» **What this task involves**
The material below contains a line with "The Blender Python" and a line with "tag(MB().tube([(-6.5, y, z". Copy exactly those two lines and all lines between them.

» **Given records**
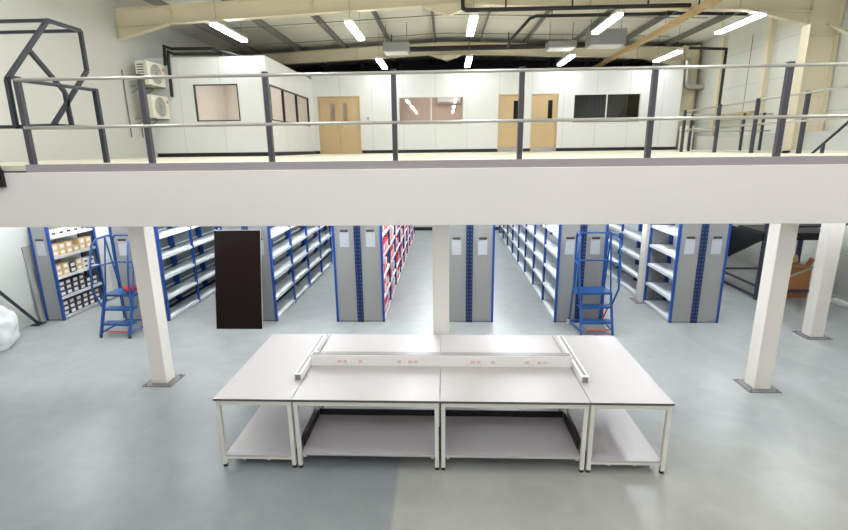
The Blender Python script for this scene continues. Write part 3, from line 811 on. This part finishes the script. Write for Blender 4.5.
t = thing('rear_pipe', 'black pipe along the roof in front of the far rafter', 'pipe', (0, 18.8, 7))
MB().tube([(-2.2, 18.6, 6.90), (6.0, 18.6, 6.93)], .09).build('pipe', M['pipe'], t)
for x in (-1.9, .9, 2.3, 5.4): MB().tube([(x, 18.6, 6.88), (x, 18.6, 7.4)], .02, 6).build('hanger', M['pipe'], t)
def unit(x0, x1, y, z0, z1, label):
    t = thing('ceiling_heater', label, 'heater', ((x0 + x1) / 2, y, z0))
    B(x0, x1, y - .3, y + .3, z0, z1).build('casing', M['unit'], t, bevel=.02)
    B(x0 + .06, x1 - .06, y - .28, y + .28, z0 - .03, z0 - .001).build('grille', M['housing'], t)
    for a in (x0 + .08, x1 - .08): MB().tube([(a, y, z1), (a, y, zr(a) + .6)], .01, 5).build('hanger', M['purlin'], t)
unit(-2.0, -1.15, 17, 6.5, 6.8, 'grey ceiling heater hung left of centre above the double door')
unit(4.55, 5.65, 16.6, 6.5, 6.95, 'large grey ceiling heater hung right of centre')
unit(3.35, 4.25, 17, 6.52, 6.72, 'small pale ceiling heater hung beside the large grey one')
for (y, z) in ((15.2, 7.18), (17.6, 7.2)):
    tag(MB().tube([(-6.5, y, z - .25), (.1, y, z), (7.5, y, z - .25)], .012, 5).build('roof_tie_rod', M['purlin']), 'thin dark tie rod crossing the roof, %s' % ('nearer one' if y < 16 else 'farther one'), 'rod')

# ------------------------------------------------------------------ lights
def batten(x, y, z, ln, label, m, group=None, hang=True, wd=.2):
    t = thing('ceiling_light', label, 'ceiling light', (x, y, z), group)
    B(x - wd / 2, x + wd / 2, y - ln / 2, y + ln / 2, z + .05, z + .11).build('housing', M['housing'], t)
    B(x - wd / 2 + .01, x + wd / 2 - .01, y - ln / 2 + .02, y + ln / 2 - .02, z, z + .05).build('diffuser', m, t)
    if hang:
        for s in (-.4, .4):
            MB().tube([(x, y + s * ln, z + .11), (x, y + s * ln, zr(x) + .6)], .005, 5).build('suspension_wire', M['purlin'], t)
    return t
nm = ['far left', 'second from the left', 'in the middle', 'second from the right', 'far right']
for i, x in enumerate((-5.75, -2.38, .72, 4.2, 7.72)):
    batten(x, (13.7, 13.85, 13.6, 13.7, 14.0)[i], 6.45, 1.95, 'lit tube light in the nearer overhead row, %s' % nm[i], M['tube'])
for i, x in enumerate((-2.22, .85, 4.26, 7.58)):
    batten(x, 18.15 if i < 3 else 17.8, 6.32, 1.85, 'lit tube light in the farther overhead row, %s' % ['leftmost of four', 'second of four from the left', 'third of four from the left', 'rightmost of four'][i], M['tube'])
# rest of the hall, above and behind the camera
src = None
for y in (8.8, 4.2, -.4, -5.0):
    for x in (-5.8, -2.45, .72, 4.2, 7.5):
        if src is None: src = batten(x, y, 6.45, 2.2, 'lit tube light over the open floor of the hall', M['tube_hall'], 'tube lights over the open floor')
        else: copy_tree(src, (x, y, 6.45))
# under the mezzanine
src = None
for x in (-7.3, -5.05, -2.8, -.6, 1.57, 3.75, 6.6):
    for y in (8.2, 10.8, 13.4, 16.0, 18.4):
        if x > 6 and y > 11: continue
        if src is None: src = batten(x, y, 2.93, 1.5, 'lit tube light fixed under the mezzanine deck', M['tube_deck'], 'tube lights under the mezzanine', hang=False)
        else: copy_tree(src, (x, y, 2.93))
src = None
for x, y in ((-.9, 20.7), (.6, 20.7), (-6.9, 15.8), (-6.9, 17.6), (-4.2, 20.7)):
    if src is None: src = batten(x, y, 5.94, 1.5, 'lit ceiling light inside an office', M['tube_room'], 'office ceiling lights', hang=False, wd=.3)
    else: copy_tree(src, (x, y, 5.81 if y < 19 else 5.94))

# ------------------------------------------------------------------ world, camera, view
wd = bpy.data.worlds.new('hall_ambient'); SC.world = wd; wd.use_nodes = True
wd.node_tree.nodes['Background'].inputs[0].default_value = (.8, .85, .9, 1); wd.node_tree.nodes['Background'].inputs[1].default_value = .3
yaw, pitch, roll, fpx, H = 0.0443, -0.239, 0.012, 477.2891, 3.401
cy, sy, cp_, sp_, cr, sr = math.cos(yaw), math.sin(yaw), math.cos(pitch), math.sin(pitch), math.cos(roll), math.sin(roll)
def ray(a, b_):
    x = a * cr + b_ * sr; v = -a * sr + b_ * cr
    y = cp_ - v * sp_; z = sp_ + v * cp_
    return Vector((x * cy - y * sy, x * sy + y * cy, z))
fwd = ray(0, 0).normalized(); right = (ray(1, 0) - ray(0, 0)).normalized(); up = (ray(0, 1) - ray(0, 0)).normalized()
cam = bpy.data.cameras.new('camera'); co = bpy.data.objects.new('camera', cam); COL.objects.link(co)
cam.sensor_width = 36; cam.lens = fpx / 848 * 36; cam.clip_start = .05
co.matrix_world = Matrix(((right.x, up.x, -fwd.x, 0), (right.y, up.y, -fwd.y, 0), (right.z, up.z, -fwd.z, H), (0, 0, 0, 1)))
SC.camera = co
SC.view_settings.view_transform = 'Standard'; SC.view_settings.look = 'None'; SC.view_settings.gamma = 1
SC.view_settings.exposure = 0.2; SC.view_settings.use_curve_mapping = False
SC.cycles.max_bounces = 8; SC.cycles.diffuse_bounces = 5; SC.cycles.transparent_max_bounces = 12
==
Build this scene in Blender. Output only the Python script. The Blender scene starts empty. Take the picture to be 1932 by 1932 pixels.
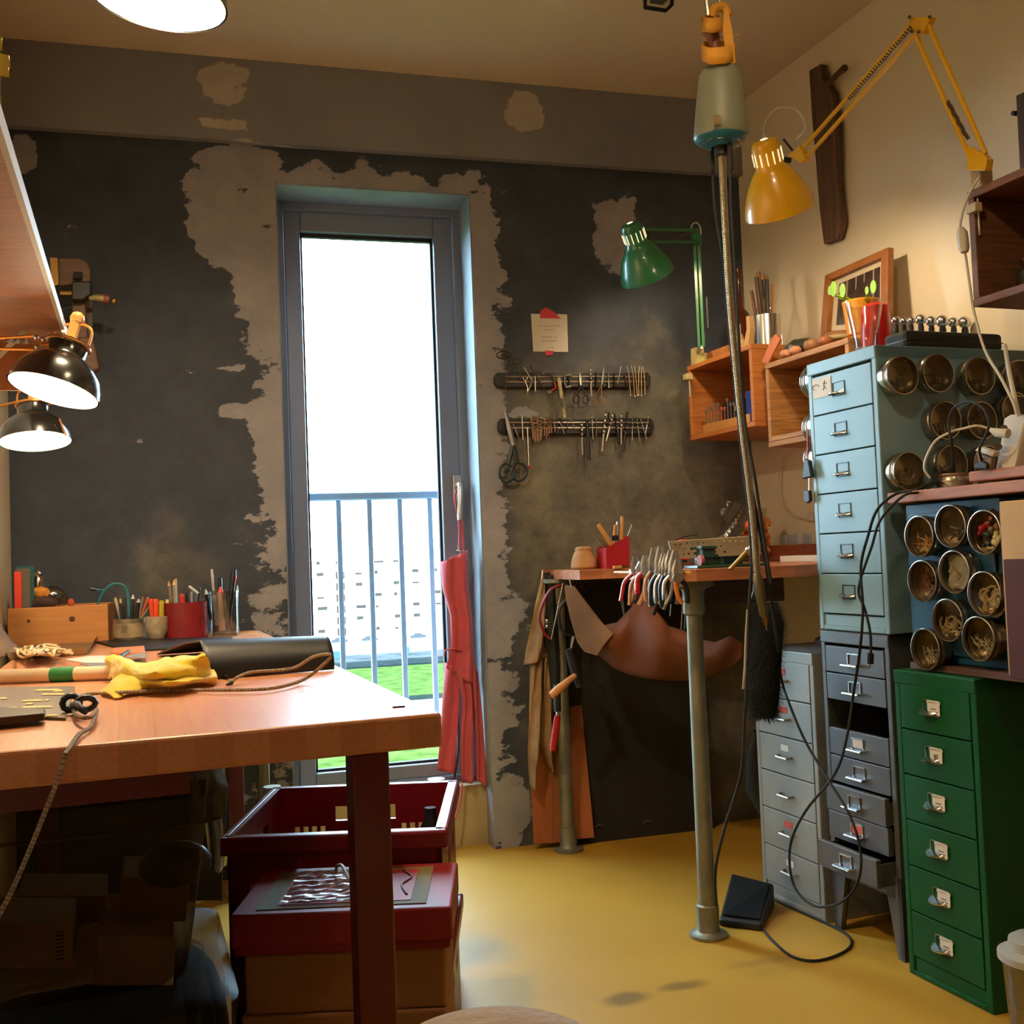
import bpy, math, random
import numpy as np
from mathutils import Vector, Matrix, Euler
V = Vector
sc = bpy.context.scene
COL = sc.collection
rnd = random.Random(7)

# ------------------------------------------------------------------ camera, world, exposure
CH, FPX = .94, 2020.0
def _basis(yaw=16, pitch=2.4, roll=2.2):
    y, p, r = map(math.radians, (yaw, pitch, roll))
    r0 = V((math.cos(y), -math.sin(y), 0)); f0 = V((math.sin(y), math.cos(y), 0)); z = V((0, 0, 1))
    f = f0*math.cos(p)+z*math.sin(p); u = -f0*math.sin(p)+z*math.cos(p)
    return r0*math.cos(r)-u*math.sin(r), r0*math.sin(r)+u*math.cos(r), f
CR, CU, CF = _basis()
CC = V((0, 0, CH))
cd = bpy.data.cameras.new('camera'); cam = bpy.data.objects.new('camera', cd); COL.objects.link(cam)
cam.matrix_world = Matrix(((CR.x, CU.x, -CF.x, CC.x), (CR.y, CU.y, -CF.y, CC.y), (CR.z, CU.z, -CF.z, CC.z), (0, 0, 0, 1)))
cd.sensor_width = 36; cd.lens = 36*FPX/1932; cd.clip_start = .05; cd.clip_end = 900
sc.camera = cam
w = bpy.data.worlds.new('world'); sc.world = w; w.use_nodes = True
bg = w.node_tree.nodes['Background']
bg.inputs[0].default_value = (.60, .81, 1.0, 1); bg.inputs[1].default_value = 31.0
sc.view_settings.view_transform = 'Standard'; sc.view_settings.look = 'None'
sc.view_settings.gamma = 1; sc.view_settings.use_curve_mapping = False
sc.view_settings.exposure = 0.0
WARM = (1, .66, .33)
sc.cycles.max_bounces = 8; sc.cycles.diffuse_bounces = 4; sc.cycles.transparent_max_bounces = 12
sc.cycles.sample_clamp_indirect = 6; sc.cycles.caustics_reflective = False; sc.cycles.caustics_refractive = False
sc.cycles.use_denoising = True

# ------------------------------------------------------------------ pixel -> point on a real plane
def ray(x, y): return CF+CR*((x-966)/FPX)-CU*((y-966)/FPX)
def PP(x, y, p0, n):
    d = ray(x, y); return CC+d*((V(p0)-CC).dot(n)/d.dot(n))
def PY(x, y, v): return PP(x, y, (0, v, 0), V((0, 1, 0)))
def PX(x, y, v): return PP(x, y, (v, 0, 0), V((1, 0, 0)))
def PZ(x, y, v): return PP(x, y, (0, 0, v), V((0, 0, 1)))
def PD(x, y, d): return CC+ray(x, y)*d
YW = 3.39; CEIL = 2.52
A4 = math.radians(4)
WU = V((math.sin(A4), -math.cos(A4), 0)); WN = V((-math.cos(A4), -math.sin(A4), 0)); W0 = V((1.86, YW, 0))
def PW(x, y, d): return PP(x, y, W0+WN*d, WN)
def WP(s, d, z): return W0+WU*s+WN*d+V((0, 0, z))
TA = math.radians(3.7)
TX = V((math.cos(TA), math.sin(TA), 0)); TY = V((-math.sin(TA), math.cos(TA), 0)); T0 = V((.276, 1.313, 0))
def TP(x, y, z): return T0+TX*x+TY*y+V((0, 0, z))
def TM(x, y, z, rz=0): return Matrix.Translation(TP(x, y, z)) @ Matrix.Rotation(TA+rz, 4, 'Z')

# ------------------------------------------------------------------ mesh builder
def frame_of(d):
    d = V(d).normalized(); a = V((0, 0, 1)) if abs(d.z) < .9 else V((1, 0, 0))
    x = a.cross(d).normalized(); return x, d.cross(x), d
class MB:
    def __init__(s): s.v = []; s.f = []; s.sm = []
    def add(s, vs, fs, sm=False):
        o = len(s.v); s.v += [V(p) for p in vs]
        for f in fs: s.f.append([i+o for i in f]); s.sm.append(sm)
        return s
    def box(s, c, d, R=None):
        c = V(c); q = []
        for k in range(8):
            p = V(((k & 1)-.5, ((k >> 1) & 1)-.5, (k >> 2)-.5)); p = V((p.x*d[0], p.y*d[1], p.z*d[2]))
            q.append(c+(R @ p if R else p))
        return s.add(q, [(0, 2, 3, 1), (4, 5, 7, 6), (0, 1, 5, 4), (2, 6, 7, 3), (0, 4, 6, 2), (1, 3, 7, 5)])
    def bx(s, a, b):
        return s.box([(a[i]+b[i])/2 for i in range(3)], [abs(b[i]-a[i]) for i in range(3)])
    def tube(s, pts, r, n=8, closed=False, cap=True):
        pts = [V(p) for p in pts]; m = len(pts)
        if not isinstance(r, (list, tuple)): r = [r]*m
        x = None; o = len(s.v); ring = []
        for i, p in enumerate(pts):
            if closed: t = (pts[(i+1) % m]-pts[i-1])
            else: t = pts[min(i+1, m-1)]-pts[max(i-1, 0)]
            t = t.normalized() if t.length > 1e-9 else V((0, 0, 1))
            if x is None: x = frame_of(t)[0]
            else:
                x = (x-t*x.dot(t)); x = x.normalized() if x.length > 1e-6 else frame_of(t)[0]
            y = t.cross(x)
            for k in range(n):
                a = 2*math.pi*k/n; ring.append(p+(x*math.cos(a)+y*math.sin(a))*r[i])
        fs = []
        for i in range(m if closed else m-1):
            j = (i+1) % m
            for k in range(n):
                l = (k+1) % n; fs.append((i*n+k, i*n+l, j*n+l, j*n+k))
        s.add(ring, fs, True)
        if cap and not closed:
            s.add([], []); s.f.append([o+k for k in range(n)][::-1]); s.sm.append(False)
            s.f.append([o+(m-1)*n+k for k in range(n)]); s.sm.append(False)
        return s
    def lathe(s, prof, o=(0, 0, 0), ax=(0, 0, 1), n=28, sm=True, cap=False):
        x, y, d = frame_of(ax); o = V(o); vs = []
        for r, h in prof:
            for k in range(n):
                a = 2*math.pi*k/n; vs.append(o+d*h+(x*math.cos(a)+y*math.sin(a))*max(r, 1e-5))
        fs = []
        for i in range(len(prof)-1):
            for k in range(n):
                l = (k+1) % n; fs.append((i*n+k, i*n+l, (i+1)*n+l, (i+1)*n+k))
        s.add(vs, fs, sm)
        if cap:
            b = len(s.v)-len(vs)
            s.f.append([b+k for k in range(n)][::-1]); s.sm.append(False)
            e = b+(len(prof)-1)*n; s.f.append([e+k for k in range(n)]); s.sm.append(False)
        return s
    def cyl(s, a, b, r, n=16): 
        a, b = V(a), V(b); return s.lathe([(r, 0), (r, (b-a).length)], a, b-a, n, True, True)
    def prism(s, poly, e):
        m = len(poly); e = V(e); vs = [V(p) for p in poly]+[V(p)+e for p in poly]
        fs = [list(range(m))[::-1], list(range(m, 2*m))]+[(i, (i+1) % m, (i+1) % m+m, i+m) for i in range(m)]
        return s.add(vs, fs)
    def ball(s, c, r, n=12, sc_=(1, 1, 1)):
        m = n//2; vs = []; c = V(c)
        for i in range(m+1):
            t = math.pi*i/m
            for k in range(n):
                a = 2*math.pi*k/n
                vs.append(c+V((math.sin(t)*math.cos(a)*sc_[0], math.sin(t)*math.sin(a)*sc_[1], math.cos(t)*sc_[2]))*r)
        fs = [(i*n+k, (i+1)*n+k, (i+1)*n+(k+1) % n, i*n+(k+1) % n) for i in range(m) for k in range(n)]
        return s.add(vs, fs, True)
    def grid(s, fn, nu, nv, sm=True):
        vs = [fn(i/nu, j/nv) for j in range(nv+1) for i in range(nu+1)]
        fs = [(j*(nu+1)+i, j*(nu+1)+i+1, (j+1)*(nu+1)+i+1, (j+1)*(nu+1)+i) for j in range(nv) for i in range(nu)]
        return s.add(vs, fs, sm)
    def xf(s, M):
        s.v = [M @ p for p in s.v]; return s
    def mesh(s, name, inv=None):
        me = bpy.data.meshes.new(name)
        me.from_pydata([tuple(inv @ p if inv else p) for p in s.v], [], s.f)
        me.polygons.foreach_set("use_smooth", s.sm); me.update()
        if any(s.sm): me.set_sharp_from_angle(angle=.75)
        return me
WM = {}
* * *
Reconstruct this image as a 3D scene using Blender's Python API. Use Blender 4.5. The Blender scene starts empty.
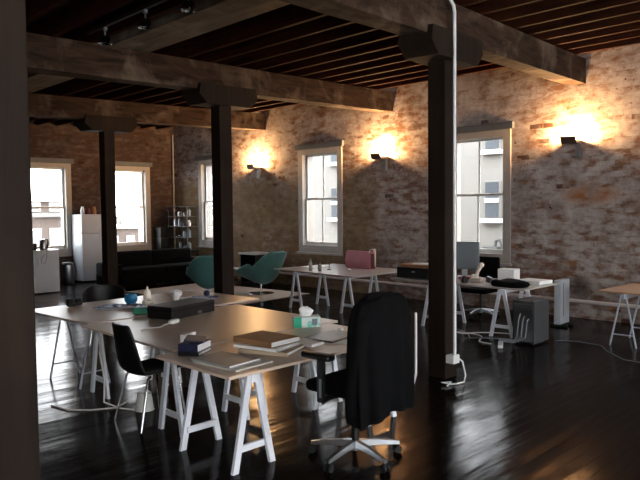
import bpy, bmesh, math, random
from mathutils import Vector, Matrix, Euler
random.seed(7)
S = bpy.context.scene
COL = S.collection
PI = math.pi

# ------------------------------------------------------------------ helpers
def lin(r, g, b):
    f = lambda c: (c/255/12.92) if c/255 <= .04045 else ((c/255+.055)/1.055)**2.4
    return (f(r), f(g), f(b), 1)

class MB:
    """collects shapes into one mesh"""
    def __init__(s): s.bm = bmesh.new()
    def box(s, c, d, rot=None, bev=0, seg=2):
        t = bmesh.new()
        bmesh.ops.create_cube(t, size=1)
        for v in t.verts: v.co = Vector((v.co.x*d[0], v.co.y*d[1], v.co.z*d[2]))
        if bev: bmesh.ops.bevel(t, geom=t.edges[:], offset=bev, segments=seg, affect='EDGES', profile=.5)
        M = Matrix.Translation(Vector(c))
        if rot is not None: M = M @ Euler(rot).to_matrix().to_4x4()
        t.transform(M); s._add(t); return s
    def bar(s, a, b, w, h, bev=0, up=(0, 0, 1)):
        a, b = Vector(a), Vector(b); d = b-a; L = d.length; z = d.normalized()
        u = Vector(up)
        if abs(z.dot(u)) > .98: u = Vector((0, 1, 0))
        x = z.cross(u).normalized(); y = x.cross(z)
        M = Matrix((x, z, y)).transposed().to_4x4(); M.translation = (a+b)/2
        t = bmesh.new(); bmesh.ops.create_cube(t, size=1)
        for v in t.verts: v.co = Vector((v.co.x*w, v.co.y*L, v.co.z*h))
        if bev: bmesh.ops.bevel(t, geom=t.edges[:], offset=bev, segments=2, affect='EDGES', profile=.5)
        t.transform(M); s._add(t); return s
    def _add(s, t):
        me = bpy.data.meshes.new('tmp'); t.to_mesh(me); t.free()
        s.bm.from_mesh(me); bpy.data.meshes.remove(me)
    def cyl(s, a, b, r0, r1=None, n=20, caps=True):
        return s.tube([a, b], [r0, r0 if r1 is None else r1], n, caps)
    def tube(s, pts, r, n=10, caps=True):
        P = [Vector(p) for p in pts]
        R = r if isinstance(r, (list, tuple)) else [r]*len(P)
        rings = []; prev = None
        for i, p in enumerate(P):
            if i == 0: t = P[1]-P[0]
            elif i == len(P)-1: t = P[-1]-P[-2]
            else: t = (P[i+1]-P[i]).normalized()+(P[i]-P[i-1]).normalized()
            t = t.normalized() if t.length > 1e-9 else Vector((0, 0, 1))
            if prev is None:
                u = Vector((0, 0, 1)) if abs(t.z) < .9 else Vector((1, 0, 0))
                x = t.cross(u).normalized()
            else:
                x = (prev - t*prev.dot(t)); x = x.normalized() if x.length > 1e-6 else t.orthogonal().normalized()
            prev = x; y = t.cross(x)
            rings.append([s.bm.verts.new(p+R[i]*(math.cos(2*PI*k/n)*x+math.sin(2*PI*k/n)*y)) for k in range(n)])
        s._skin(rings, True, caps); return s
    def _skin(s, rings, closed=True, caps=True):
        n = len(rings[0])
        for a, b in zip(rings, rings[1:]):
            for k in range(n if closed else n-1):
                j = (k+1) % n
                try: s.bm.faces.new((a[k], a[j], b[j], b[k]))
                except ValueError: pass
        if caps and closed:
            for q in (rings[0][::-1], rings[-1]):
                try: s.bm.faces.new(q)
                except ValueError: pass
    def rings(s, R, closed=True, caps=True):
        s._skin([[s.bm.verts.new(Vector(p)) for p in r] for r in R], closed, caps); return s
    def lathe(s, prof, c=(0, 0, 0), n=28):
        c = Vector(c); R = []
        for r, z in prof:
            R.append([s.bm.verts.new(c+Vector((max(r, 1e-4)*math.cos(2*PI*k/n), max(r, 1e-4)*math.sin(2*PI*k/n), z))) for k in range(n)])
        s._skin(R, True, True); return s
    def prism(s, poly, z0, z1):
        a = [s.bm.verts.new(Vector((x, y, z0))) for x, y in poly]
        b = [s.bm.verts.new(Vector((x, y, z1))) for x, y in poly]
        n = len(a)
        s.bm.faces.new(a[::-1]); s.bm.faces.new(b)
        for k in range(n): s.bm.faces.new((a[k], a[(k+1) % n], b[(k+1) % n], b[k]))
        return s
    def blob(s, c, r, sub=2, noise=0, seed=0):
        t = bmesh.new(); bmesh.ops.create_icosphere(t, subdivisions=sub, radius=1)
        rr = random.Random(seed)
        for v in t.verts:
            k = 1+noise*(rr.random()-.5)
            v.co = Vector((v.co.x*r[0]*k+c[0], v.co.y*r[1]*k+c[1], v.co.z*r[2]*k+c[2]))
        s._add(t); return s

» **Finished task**
The Blender Python script for this scene continues. Write part 3, from line 811 on. This part finishes the script. Write for Blender 4.5.
t = thing('rear_pipe', 'black pipe along the roof in front of the far rafter', 'pipe', (0, 18.8, 7))
MB().tube([(-2.2, 18.6, 6.90), (6.0, 18.6, 6.93)], .09).build('pipe', M['pipe'], t)
for x in (-1.9, .9, 2.3, 5.4): MB().tube([(x, 18.6, 6.88), (x, 18.6, 7.4)], .02, 6).build('hanger', M['pipe'], t)
def unit(x0, x1, y, z0, z1, label):
    t = thing('ceiling_heater', label, 'heater', ((x0 + x1) / 2, y, z0))
    B(x0, x1, y - .3, y + .3, z0, z1).build('casing', M['unit'], t, bevel=.02)
    B(x0 + .06, x1 - .06, y - .28, y + .28, z0 - .03, z0 - .001).build('grille', M['housing'], t)
    for a in (x0 + .08, x1 - .08): MB().tube([(a, y, z1), (a, y, zr(a) + .6)], .01, 5).build('hanger', M['purlin'], t)
unit(-2.0, -1.15, 17, 6.5, 6.8, 'grey ceiling heater hung left of centre above the double door')
unit(4.55, 5.65, 16.6, 6.5, 6.95, 'large grey ceiling heater hung right of centre')
unit(3.35, 4.25, 17, 6.52, 6.72, 'small pale ceiling heater hung beside the large grey one')
for (y, z) in ((15.2, 7.18), (17.6, 7.2)):
    tag(MB().tube([(-6.5, y, z - .25), (.1, y, z), (7.5, y, z - .25)], .012, 5).build('roof_tie_rod', M['purlin']), 'thin dark tie rod crossing the roof, %s' % ('nearer one' if y < 16 else 'farther one'), 'rod')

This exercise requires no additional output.